◆ **Objective**
Restate the records below word for word.

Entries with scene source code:
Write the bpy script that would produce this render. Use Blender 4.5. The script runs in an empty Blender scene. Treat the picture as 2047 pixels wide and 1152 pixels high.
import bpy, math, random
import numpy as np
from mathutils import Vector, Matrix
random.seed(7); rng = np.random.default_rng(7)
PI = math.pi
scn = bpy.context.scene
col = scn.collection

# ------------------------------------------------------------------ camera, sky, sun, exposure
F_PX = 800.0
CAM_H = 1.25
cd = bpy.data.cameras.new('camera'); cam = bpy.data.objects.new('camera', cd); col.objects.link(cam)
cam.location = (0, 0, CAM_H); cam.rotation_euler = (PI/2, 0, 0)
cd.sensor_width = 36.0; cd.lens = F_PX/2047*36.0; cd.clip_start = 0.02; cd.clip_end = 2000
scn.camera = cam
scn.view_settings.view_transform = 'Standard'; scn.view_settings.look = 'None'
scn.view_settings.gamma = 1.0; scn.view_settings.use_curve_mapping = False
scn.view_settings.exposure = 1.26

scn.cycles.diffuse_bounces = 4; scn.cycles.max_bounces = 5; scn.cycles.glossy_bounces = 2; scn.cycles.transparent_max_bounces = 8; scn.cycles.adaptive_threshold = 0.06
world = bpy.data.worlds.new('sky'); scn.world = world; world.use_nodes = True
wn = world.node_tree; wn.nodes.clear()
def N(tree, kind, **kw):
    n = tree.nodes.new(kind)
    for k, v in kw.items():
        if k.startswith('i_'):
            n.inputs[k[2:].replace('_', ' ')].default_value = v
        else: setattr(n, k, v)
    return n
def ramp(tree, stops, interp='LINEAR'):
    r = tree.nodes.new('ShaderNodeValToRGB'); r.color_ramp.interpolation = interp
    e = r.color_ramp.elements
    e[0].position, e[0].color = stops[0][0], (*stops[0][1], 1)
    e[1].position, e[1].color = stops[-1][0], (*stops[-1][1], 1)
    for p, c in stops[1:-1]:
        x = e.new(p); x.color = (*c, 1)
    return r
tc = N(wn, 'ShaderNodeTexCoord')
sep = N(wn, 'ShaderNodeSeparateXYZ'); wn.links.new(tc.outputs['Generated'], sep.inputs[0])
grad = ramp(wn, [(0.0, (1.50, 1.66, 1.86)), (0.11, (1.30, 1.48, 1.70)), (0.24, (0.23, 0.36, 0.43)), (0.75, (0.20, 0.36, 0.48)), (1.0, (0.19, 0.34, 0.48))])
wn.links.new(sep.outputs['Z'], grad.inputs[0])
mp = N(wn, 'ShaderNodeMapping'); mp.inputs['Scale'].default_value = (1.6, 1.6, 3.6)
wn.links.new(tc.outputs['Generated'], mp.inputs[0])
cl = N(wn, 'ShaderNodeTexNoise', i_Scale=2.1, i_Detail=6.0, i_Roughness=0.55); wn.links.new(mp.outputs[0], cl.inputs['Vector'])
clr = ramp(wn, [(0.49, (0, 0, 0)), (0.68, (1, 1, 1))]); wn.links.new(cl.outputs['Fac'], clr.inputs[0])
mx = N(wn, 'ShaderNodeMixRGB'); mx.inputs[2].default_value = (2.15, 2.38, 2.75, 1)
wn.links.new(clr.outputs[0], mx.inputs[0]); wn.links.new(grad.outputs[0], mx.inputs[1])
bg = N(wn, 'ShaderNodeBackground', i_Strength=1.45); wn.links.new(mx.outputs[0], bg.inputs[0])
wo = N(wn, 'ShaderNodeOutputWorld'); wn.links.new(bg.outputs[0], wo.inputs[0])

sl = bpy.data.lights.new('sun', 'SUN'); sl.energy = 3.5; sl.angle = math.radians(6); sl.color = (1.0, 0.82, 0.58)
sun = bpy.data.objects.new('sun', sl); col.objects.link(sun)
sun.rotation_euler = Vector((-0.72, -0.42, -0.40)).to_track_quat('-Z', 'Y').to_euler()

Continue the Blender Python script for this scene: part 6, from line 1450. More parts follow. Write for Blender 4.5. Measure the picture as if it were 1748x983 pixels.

◆ **The result**
Write the bpy script that would produce this render. Use Blender 4.5. The script runs in an empty Blender scene. Treat the picture as 2047 pixels wide and 1152 pixels high.
import bpy, math, random
import numpy as np
from mathutils import Vector, Matrix
random.seed(7); rng = np.random.default_rng(7)
PI = math.pi
scn = bpy.context.scene
col = scn.collection

# ------------------------------------------------------------------ camera, sky, sun, exposure
F_PX = 800.0
CAM_H = 1.25
cd = bpy.data.cameras.new('camera'); cam = bpy.data.objects.new('camera', cd); col.objects.link(cam)
cam.location = (0, 0, CAM_H); cam.rotation_euler = (PI/2, 0, 0)
cd.sensor_width = 36.0; cd.lens = F_PX/2047*36.0; cd.clip_start = 0.02; cd.clip_end = 2000
scn.camera = cam
scn.view_settings.view_transform = 'Standard'; scn.view_settings.look = 'None'
scn.view_settings.gamma = 1.0; scn.view_settings.use_curve_mapping = False
scn.view_settings.exposure = 1.26

scn.cycles.diffuse_bounces = 4; scn.cycles.max_bounces = 5; scn.cycles.glossy_bounces = 2; scn.cycles.transparent_max_bounces = 8; scn.cycles.adaptive_threshold = 0.06
world = bpy.data.worlds.new('sky'); scn.world = world; world.use_nodes = True
wn = world.node_tree; wn.nodes.clear()
def N(tree, kind, **kw):
    n = tree.nodes.new(kind)
    for k, v in kw.items():
        if k.startswith('i_'):
            n.inputs[k[2:].replace('_', ' ')].default_value = v
        else: setattr(n, k, v)
    return n
def ramp(tree, stops, interp='LINEAR'):
    r = tree.nodes.new('ShaderNodeValToRGB'); r.color_ramp.interpolation = interp
    e = r.color_ramp.elements
    e[0].position, e[0].color = stops[0][0], (*stops[0][1], 1)
    e[1].position, e[1].color = stops[-1][0], (*stops[-1][1], 1)
    for p, c in stops[1:-1]:
        x = e.new(p); x.color = (*c, 1)
    return r
tc = N(wn, 'ShaderNodeTexCoord')
sep = N(wn, 'ShaderNodeSeparateXYZ'); wn.links.new(tc.outputs['Generated'], sep.inputs[0])
grad = ramp(wn, [(0.0, (1.50, 1.66, 1.86)), (0.11, (1.30, 1.48, 1.70)), (0.24, (0.23, 0.36, 0.43)), (0.75, (0.20, 0.36, 0.48)), (1.0, (0.19, 0.34, 0.48))])
wn.links.new(sep.outputs['Z'], grad.inputs[0])
mp = N(wn, 'ShaderNodeMapping'); mp.inputs['Scale'].default_value = (1.6, 1.6, 3.6)
wn.links.new(tc.outputs['Generated'], mp.inputs[0])
cl = N(wn, 'ShaderNodeTexNoise', i_Scale=2.1, i_Detail=6.0, i_Roughness=0.55); wn.links.new(mp.outputs[0], cl.inputs['Vector'])
clr = ramp(wn, [(0.49, (0, 0, 0)), (0.68, (1, 1, 1))]); wn.links.new(cl.outputs['Fac'], clr.inputs[0])
mx = N(wn, 'ShaderNodeMixRGB'); mx.inputs[2].default_value = (2.15, 2.38, 2.75, 1)
wn.links.new(clr.outputs[0], mx.inputs[0]); wn.links.new(grad.outputs[0], mx.inputs[1])
bg = N(wn, 'ShaderNodeBackground', i_Strength=1.45); wn.links.new(mx.outputs[0], bg.inputs[0])
wo = N(wn, 'ShaderNodeOutputWorld'); wn.links.new(bg.outputs[0], wo.inputs[0])

sl = bpy.data.lights.new('sun', 'SUN'); sl.energy = 3.5; sl.angle = math.radians(6); sl.color = (1.0, 0.82, 0.58)
sun = bpy.data.objects.new('sun', sl); col.objects.link(sun)
sun.rotation_euler = Vector((-0.72, -0.42, -0.40)).to_track_quat('-Z', 'Y').to_euler()

Continue the Blender Python script for this scene: part 6, from line 1450. More parts follow. Write for Blender 4.5. Measure the picture as if it were 1748x983 pixels.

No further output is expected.